While this is certainly welcome, voters would also want to consider other aspects: like a record on voting, promises kept and representation of community issues.

On that front, Barilaro has a more arguable history. The Bulletin archives have several examples. In April 2011 we ran a feature on the newly elected member for Monaro. We asked him his position on hunting in national parks. The response: “Aren’t we a bit over that as a society? This has never come up in Monaro and it’s not part of our mandate on taking office.” On 21 June 2012, he voted for legislation that would have opened Kosciusko and other regional parks to amateur hunters.

In that interview he also spoke of creating jobs by lowering payroll tax for private enterprise, expanding the number of public sector jobs and decentralising public sector offices to the regions. In reality, the opposite has happened to public sector employment in our region.

The interview also recorded Barilaro saying he “loved the idea of Monaro being part of a renewable energy precinct”, as developed by Labor representatives in preceding years. In the event, he spent much of 2014 publicly bagging renewable energy projects, wind and solar.

Perhaps the reason Barilaro’s office stopped speaking to the Bulletin was our publication in April 2014 of community association outrage after he took up the cause of a group of Palerang residents (with Liberal party connections). They were attempting to overturn Palerang Council’s E4 designation of rural residential land with ambit claims about onerous environmental protection, while pushing an alternative zone that could have opened the door to more subdivision. They got the member for Monaro and even federal representative Angus Taylor to publicly take up the fight.

We reported that [Barilaro] “has been roundly criticised by the President of the Wamboin Community Association” for his “wholesale misrepresentation of the Wamboin and neighbouring areas in his recent communication with [the Minister]”.

She said he did not consult her association or listen to the wider community while reporting to the minister that there was “overwhelming” local opposition to the E4 zoning, which was not the case. Neither Burra nor Bywong community associations had heard from the member for Monaro either.

Rightly so, the record of representation and how a community is listened to goes along with incumbency.

It’s about policies and ideas

Looking to the challengers, it is evident from responses we received that Labor and the Greens view many public interest policy issues with a similarity that outweighs their differences.
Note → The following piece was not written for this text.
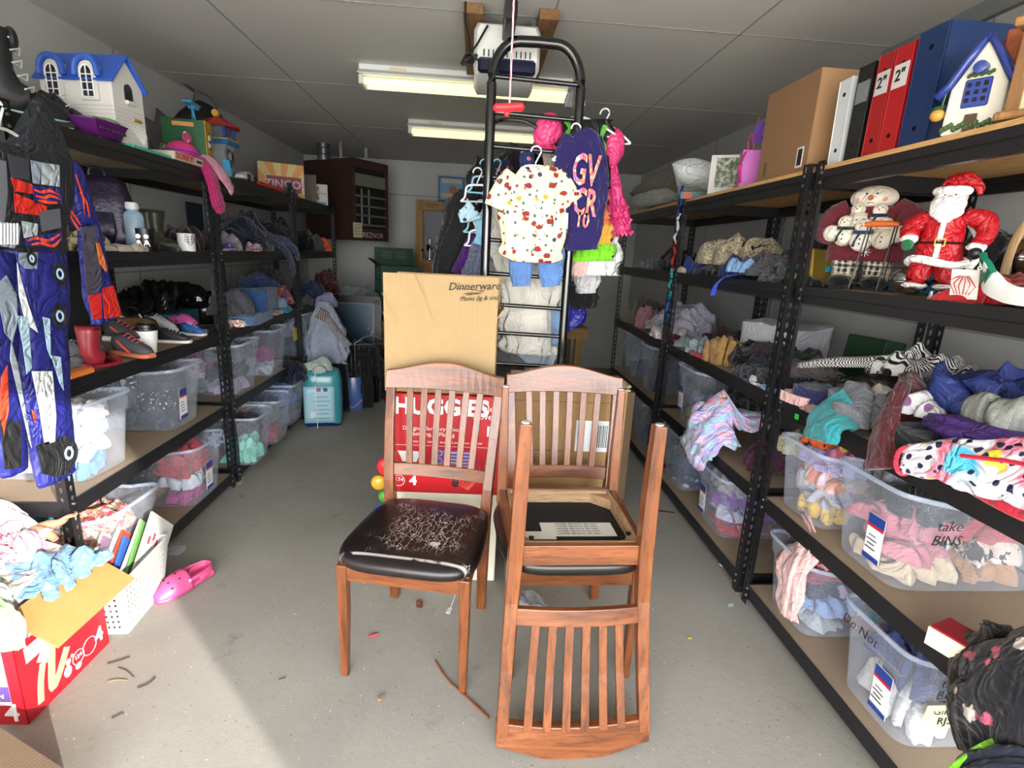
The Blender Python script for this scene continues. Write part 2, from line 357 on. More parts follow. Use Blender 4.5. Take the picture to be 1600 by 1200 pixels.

Many in the electorate would agree with both on various policies.

The ‘conservative’ side is not called the Coalition for nothing. It represents two parties with similar if not always identical ideologies, the Liberals and the Nationals. That provides a natural advantage.

If Labor and the Greens and their voters (and any independents or minor parties with compatible views) fail to support each other in a tight race at least with preferences, the danger is that not just candidates lose, but a whole direction of policy ideas loses.

— Maria Taylor

[Full disclosure: I am a resident of rural residential Bywong next to Wamboin.]